## Requirements
The required output consists solely of the lines from the top of the listing through the line containing "baseboard below the balcony door')", transcribed exactly.
== == ==
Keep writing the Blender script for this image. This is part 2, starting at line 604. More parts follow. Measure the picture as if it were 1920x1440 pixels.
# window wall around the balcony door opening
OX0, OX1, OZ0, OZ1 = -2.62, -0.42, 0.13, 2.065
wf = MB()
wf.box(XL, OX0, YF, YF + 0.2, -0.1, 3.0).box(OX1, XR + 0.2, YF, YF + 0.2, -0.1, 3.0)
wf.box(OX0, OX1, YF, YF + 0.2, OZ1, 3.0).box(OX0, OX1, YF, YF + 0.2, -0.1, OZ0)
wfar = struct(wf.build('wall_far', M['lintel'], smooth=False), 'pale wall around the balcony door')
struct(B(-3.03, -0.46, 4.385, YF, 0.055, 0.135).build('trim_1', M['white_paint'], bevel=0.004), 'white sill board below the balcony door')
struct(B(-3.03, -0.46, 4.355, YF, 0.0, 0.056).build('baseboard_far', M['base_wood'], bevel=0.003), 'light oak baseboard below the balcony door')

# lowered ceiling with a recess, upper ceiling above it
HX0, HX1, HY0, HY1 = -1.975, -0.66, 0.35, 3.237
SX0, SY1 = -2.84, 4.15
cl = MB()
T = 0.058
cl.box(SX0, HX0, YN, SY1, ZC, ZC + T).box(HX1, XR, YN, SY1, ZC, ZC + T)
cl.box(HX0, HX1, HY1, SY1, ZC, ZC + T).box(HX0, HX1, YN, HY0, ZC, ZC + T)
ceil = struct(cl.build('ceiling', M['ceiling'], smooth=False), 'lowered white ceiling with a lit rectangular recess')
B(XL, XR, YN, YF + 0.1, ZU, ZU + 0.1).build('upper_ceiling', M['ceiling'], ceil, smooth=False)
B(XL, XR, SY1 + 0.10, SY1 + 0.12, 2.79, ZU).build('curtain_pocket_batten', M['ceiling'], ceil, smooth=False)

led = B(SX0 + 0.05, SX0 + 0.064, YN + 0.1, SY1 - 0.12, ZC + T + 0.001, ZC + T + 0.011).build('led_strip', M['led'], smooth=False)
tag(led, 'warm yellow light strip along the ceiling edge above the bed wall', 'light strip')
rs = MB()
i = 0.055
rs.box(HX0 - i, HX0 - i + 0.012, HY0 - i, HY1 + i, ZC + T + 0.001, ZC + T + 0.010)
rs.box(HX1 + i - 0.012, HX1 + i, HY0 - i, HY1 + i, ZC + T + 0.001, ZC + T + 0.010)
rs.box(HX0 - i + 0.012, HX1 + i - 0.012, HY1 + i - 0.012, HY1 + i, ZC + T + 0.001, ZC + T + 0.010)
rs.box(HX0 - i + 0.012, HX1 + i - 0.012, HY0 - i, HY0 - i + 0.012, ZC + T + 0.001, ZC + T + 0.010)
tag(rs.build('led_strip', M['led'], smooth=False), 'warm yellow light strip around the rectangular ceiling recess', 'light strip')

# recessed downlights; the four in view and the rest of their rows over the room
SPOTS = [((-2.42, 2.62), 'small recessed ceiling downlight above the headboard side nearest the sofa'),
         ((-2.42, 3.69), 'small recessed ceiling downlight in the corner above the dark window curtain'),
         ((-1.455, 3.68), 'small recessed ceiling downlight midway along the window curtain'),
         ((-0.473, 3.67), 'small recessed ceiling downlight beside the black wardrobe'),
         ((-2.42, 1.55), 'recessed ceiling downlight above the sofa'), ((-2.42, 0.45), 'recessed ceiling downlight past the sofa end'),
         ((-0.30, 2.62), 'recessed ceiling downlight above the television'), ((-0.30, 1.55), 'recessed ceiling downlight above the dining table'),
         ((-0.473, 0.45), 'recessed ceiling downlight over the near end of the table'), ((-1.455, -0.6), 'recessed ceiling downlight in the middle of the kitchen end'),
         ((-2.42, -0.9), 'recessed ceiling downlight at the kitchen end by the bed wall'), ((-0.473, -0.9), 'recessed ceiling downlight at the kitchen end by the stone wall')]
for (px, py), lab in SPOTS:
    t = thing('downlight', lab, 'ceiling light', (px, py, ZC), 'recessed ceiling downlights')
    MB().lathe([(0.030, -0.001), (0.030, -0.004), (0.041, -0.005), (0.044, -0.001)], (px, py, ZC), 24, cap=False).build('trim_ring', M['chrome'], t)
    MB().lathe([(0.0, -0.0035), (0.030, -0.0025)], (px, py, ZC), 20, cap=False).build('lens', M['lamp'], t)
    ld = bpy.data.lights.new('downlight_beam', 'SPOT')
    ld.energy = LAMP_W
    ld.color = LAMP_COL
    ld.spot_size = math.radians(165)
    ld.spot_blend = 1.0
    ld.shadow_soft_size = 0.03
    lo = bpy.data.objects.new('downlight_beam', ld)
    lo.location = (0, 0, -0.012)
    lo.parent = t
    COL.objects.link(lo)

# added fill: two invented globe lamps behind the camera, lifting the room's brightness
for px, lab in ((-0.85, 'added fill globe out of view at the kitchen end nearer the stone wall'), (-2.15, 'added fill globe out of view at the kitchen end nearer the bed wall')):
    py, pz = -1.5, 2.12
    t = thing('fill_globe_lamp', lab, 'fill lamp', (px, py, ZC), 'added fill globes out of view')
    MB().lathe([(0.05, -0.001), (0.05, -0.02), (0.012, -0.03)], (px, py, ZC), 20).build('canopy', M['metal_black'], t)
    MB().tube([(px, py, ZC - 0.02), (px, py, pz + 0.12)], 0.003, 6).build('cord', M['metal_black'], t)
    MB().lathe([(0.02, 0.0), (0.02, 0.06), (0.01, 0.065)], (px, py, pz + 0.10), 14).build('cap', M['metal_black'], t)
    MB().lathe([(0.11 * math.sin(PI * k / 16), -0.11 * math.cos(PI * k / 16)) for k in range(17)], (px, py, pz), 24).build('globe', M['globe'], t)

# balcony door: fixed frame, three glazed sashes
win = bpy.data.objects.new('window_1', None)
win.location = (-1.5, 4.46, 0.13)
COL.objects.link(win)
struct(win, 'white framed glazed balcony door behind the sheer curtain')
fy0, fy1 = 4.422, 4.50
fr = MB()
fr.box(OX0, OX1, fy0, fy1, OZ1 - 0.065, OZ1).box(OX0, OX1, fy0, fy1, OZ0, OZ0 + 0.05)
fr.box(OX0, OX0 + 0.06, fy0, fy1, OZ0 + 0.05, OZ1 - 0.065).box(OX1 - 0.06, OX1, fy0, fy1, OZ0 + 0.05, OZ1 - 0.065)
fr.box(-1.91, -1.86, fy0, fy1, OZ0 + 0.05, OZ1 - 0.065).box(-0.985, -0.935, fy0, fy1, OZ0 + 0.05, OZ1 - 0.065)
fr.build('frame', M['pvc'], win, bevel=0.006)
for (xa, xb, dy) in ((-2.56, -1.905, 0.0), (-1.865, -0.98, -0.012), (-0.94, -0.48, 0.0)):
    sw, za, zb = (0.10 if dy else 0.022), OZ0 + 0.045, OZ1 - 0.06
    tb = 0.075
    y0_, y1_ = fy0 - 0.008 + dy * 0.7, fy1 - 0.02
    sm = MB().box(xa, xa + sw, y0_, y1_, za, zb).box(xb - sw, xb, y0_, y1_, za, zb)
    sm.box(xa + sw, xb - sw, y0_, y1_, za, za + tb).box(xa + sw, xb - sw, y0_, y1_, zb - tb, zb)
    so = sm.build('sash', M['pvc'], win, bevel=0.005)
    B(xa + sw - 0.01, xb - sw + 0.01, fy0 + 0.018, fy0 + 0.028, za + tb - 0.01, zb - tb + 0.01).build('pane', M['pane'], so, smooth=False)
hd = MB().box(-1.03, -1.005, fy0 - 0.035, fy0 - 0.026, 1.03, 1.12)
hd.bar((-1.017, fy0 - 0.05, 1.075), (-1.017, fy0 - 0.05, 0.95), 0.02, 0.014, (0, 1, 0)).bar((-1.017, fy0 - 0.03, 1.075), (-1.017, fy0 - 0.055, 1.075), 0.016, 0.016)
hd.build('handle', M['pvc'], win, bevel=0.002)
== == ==
## Exercise output
Keep writing the Blender script for this image. This is part 2, starting at line 604. More parts follow. Measure the picture as if it were 1920x1440 pixels.
# window wall around the balcony door opening
OX0, OX1, OZ0, OZ1 = -2.62, -0.42, 0.13, 2.065
wf = MB()
wf.box(XL, OX0, YF, YF + 0.2, -0.1, 3.0).box(OX1, XR + 0.2, YF, YF + 0.2, -0.1, 3.0)
wf.box(OX0, OX1, YF, YF + 0.2, OZ1, 3.0).box(OX0, OX1, YF, YF + 0.2, -0.1, OZ0)
wfar = struct(wf.build('wall_far', M['lintel'], smooth=False), 'pale wall around the balcony door')
struct(B(-3.03, -0.46, 4.385, YF, 0.055, 0.135).build('trim_1', M['white_paint'], bevel=0.004), 'white sill board below the balcony door')
struct(B(-3.03, -0.46, 4.355, YF, 0.0, 0.056).build('baseboard_far', M['base_wood'], bevel=0.003), 'light oak baseboard below the balcony door')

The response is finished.